B

Scandal: Tisza lobbied in Brussels to target Hungary’s price protections

Recent signals from Brussels indicate that Hungary’s protected fuel pricing could soon come under attack from the European Commission. The first step would target fuel price caps, followed by broader measures affecting household energy support, including gas and electricity subsidies.

These arguments do not emerge in a vacuum. They closely mirror positions already taken by the Tisza Party.

The party’s energy policy explicitly questions protected pricing and aligns itself with Brussels’ expectations, including a shift away from Russian energy sources. This direction has been consistently reflected in political actions. Since 2024, Tisza representatives in the European Parliament have supported five resolutions calling for the reduction or elimination of energy subsidies, including votes backed by Péter Magyar.

Statements from figures associated with the party also reinforce this approach. Former Shell hotshot István Kapitány, now working for the Tisza Party, has publicly stated that energy price reduction schemes, including protected pricing, would be phased out under a Tisza government. At the same time, their representatives have argued that such subsidies are ineffective and should be removed.

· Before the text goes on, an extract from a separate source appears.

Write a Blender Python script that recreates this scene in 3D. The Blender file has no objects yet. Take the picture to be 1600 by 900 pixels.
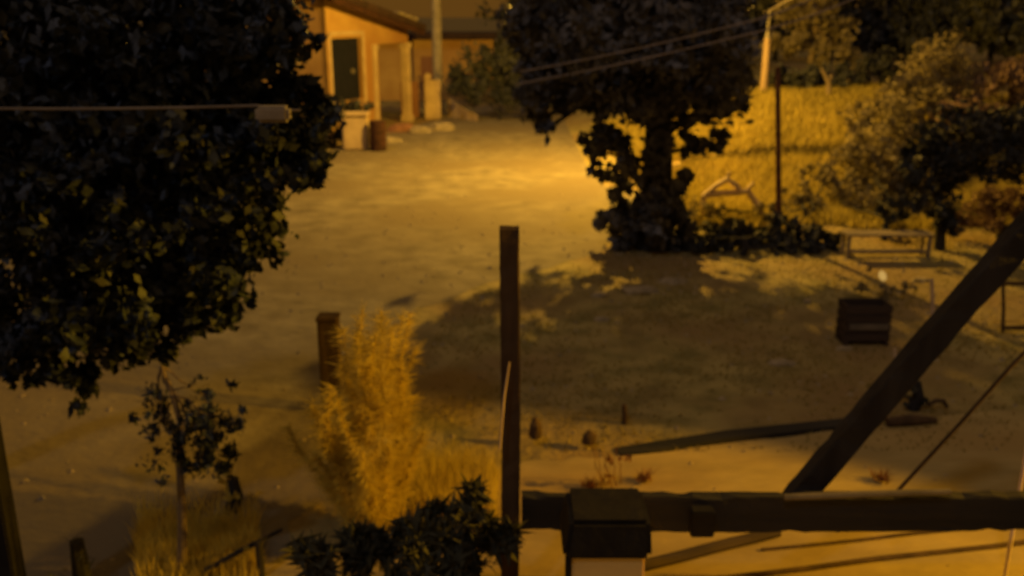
import bpy, bmesh, math, random
import numpy as np
from mathutils import Vector, Matrix
R = math.radians
S = bpy.context.scene
COL = S.collection
rnd = random.Random(7)
rng = np.random.default_rng(7)

# ------------------------------------------------------------------ camera
F = 1450.0; PITCH = R(16.5); H = 4.0
cam_d = bpy.data.cameras.new('camera'); cam = bpy.data.objects.new('camera', cam_d); COL.objects.link(cam)
cam.location = (0, 0, H); cam.rotation_euler = (R(90) - PITCH, 0, 0)
cam_d.sensor_width = 36; cam_d.lens = 36 * F / 1600
cam_d.clip_end = 2000; cam_d.clip_start = 0.05
cam_d.dof.use_dof = True; cam_d.dof.focus_distance = 1.75; cam_d.dof.aperture_fstop = 3.3
S.camera = cam

# ------------------------------------------------------------------ world: night sky with the glow of a town low down
SKY_EL, SKY_ROT = -7.0, 200.0
w = bpy.data.worlds.new('World'); S.world = w; w.use_nodes = True
nt = w.node_tree; nt.nodes.clear()
out = nt.nodes.new('ShaderNodeOutputWorld')
sky = nt.nodes.new('ShaderNodeTexSky'); sky.sky_type = 'NISHITA'; sky.sun_disc = False
sky.sun_elevation = R(SKY_EL); sky.sun_rotation = R(SKY_ROT)
b1 = nt.nodes.new('ShaderNodeBackground'); b1.inputs[1].default_value = 0.05
nt.links.new(sky.outputs[0], b1.inputs[0])
tc = nt.nodes.new('ShaderNodeTexCoord'); sp = nt.nodes.new('ShaderNodeSeparateXYZ')
nt.links.new(tc.outputs['Generated'], sp.inputs[0])
cr = nt.nodes.new('ShaderNodeValToRGB')
nt.links.new(sp.outputs['Z'], cr.inputs[0])
e = cr.color_ramp.elements
e[0].position = 0.0; e[0].color = (0.112, 0.047, 0.0065, 1)
e[1].position = 1.0; e[1].color = (0.20, 0.112, 0.042, 1)
x = e.new(0.10); x.color = (0.112, 0.049, 0.0070, 1)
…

Against this background, the Commission’s latest move appears less like an isolated legal concern and more like a full-scale assault against Hungary’s own national energy policy. In his letter, Executive Vice-President Stéphane Séjourné challenges Hungary’s fuel pricing measures on the grounds that they may violate single market rules and introduce discriminatory treatment. He also signals the possibility of further repercussions if the measures are not suspended.

Hungarian officials have drawn a direct connection between these developments and political lobbying. As Péter Szijjártó stated, actors linked to the opposition have been working in Brussels to push for action against Hungary’s protected fuel prices, effectively urging the Commission to intervene and force their removal. All the while, they know that without protected pricing and without access to affordable energy sources, Hungarian families would face a sharp increase in costs. Fuel prices could rise dramatically, and household energy bills would follow.

The broader implication is clear. The removal of protected pricing and the utility price reduction would expose households to full market volatility. Government estimates suggest that without access to cheaper energy sources, including Russian oil and gas, costs could rise sharply, with fuel prices and household energy bills increasing substantially.

Hungary’s system of price protection was introduced to shield families from global energy shocks and geopolitical uncertainty. Removing it would transfer that burden directly onto households.

That is why the government’s position remains clear. Hungary will not accept decisions that force families to pay the price of external political and economic agendas. It will not carry out Brussels’ demands, and it will not implement the program advocated by the Tisza Party, which would hurt Hungarian families for corporate gain.